-- START DATA EXCERPTS --

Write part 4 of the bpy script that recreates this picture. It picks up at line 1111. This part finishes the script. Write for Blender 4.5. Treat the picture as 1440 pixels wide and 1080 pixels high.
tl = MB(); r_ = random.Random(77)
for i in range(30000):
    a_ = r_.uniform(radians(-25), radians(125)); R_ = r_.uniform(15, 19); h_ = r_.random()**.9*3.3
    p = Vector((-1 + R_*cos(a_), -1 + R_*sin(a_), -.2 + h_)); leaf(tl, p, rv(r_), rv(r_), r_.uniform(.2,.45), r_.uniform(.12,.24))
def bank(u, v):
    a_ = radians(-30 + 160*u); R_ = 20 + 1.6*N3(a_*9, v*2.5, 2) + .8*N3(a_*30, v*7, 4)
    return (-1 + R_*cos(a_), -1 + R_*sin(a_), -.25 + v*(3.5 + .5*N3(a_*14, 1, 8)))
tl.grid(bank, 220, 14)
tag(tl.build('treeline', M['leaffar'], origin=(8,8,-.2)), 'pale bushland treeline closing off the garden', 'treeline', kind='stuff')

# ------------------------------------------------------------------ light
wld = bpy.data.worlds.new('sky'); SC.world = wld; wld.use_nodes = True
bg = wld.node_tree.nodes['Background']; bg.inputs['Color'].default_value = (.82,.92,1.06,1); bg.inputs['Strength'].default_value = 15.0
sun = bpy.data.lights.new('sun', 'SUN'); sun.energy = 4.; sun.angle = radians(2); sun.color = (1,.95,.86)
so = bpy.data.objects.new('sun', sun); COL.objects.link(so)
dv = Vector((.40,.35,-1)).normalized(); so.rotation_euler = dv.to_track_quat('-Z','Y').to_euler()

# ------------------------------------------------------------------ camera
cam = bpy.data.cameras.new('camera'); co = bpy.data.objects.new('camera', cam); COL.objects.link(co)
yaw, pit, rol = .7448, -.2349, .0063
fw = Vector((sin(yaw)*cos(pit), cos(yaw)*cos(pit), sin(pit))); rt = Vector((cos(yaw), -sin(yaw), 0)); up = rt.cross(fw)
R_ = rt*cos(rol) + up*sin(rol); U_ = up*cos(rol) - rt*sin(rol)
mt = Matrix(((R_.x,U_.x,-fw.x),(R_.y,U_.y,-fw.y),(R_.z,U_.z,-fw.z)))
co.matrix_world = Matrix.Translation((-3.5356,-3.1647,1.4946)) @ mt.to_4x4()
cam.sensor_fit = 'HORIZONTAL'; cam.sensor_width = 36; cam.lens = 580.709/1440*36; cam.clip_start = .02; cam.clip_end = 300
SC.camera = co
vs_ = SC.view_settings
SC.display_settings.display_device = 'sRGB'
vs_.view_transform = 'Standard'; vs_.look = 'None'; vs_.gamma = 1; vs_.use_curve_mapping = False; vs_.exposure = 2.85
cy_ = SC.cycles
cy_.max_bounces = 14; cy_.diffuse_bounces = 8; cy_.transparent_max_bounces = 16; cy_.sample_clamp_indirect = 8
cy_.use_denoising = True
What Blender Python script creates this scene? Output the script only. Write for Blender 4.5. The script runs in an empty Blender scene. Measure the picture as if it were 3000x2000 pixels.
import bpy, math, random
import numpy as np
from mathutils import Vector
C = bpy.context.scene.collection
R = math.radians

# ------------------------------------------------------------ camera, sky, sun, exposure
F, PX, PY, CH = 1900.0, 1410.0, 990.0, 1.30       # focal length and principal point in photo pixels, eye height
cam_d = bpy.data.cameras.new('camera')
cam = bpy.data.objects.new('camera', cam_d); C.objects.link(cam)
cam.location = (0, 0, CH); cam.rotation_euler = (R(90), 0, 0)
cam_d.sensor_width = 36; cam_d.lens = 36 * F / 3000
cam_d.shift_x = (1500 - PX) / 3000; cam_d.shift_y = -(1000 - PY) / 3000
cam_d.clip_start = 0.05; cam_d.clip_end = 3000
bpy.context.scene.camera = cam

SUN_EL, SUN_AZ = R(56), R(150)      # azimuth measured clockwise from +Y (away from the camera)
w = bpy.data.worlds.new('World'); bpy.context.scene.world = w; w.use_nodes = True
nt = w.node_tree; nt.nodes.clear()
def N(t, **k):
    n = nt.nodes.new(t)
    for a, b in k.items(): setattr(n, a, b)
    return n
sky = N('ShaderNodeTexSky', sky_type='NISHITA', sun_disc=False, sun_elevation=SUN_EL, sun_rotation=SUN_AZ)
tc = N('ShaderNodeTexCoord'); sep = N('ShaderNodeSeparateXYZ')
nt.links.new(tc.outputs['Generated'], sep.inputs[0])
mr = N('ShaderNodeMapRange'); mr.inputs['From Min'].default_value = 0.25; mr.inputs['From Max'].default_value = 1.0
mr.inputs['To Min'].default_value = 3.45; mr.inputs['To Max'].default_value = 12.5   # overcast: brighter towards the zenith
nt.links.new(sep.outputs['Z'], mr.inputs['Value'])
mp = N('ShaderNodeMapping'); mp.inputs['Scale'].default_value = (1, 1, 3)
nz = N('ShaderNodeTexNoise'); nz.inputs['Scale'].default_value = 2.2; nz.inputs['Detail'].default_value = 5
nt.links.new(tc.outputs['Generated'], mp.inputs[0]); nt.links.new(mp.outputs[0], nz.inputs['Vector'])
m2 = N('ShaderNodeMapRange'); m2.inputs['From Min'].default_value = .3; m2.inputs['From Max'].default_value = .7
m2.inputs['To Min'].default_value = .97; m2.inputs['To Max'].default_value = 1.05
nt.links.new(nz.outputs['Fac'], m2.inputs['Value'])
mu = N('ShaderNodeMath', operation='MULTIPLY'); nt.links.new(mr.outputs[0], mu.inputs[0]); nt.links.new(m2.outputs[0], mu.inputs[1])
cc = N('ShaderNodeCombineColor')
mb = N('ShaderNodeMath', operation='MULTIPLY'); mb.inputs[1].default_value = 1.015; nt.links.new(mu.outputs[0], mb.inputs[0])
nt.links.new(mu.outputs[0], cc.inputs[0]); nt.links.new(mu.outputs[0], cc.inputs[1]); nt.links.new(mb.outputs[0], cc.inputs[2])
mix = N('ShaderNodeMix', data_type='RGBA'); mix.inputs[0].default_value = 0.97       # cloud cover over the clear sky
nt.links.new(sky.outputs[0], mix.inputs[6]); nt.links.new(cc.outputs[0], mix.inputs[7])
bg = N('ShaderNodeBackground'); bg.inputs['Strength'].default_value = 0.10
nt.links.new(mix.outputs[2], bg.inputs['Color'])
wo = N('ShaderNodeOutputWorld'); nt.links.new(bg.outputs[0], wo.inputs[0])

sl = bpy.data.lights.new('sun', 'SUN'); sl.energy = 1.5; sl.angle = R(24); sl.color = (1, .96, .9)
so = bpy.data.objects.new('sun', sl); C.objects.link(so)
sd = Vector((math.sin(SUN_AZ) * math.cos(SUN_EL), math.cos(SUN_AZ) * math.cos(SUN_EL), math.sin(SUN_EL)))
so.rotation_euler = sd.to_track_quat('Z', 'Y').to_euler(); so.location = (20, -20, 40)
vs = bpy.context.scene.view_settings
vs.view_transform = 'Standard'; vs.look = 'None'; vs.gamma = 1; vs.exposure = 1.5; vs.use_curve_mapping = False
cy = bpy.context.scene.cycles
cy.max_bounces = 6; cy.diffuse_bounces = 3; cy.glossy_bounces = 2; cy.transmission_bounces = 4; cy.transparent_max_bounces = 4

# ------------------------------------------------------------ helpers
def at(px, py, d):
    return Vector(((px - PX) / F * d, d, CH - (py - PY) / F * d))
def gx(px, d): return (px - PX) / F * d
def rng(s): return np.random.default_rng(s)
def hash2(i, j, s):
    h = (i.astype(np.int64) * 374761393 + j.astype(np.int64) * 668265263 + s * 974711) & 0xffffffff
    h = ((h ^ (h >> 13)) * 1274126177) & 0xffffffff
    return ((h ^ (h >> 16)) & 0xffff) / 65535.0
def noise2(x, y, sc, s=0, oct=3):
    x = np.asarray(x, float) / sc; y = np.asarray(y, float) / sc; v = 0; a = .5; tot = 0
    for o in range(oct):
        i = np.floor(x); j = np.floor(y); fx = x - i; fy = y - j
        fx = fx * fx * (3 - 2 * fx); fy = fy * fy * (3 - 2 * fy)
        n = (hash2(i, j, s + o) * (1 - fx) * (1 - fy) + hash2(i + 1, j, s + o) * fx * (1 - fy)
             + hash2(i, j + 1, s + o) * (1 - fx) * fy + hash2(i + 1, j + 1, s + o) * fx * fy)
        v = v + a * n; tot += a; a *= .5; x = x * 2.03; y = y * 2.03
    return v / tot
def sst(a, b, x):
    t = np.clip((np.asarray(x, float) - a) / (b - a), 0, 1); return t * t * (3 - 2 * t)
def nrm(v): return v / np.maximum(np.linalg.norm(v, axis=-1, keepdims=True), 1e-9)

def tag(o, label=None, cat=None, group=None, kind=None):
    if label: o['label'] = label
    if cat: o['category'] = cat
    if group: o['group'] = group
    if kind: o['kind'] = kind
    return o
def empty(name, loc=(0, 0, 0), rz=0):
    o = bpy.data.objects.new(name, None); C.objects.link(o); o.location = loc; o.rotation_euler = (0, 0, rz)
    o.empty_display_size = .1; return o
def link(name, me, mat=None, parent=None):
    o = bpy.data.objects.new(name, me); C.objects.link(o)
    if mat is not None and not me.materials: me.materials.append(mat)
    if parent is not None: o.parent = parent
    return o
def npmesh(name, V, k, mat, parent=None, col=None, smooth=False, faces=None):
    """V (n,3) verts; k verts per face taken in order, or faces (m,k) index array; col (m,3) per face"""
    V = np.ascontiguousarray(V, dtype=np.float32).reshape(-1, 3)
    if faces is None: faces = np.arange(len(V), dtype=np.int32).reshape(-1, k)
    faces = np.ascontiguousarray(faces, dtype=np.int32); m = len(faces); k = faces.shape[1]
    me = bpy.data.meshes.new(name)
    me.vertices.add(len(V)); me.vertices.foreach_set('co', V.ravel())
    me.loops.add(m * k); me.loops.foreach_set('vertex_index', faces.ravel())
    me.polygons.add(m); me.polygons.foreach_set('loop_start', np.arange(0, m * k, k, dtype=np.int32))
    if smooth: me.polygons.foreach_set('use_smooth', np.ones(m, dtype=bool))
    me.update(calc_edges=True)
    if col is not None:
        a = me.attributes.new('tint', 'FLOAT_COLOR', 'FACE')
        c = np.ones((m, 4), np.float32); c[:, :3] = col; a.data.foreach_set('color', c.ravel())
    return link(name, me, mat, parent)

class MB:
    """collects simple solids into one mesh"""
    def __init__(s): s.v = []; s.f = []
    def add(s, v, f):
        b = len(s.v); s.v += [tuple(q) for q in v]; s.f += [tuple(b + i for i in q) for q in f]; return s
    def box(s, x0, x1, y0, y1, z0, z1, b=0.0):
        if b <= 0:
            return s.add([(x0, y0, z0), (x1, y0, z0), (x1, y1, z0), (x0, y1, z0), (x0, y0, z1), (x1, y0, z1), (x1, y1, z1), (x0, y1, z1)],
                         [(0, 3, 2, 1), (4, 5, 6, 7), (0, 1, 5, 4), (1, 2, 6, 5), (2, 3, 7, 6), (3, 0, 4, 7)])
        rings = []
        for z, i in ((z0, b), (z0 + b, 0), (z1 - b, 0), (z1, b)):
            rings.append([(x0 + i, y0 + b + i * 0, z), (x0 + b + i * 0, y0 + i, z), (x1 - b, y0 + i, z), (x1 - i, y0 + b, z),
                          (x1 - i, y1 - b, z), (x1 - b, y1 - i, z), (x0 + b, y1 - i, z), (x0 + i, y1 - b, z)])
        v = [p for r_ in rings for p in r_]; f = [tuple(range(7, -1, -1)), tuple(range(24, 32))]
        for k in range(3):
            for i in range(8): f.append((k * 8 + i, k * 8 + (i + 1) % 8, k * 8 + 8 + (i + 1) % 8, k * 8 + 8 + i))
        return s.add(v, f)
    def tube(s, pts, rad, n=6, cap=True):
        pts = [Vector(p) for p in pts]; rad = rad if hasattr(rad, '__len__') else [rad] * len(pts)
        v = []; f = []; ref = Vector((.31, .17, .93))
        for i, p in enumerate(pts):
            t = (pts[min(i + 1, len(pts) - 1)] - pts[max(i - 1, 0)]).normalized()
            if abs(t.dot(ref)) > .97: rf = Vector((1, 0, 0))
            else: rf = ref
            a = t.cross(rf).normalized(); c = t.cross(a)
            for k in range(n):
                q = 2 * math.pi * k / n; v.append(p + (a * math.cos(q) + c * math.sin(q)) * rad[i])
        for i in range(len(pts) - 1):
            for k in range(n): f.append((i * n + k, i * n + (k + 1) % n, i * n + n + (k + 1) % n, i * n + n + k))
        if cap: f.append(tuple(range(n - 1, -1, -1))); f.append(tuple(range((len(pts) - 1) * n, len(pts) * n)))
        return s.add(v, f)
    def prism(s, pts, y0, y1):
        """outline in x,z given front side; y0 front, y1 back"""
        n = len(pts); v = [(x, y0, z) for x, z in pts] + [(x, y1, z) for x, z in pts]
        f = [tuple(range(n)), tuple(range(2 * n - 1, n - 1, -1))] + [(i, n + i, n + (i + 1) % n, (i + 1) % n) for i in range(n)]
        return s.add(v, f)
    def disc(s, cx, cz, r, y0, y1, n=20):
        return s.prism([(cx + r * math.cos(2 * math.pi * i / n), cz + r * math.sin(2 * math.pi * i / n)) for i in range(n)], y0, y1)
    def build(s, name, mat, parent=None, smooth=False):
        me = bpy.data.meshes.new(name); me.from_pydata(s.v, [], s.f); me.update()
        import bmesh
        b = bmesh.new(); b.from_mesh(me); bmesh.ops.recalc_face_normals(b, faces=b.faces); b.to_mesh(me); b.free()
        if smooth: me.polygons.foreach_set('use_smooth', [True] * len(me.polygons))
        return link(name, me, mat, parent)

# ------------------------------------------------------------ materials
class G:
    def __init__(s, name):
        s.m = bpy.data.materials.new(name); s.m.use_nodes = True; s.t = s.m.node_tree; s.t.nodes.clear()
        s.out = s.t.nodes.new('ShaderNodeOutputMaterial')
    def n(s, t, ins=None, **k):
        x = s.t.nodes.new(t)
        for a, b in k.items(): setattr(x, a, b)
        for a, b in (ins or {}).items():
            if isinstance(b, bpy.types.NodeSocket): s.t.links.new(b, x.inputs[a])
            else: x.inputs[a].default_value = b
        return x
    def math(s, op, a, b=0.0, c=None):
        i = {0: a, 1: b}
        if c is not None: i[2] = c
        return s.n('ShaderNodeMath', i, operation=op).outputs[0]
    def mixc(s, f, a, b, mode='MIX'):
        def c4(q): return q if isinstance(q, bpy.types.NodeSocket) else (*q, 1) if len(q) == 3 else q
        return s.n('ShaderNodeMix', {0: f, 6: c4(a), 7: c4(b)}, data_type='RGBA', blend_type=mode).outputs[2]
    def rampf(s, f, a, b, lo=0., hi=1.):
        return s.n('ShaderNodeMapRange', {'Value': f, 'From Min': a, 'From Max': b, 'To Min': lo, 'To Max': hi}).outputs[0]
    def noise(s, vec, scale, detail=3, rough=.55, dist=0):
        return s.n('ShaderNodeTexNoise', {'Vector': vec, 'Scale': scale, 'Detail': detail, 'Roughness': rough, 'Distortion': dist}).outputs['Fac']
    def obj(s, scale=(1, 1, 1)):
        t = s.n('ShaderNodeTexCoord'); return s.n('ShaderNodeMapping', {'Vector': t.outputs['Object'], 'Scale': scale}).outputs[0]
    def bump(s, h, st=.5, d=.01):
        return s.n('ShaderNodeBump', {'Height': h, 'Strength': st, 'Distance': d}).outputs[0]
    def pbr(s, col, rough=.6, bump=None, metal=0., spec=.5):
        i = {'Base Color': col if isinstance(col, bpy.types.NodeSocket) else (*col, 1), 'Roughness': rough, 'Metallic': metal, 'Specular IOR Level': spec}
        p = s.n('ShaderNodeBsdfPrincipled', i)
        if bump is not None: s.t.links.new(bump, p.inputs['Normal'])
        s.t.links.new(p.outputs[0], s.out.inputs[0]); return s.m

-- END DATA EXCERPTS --

PROBLEM:
Above are the records; print exactly the lines from the line with "What Blender Python" to the line with "R = math.radians", including both, and nothing else.

SOLVED EXERCISE:
What Blender Python script creates this scene? Output the script only. Write for Blender 4.5. The script runs in an empty Blender scene. Measure the picture as if it were 3000x2000 pixels.
import bpy, math, random
import numpy as np
from mathutils import Vector
C = bpy.context.scene.collection
R = math.radians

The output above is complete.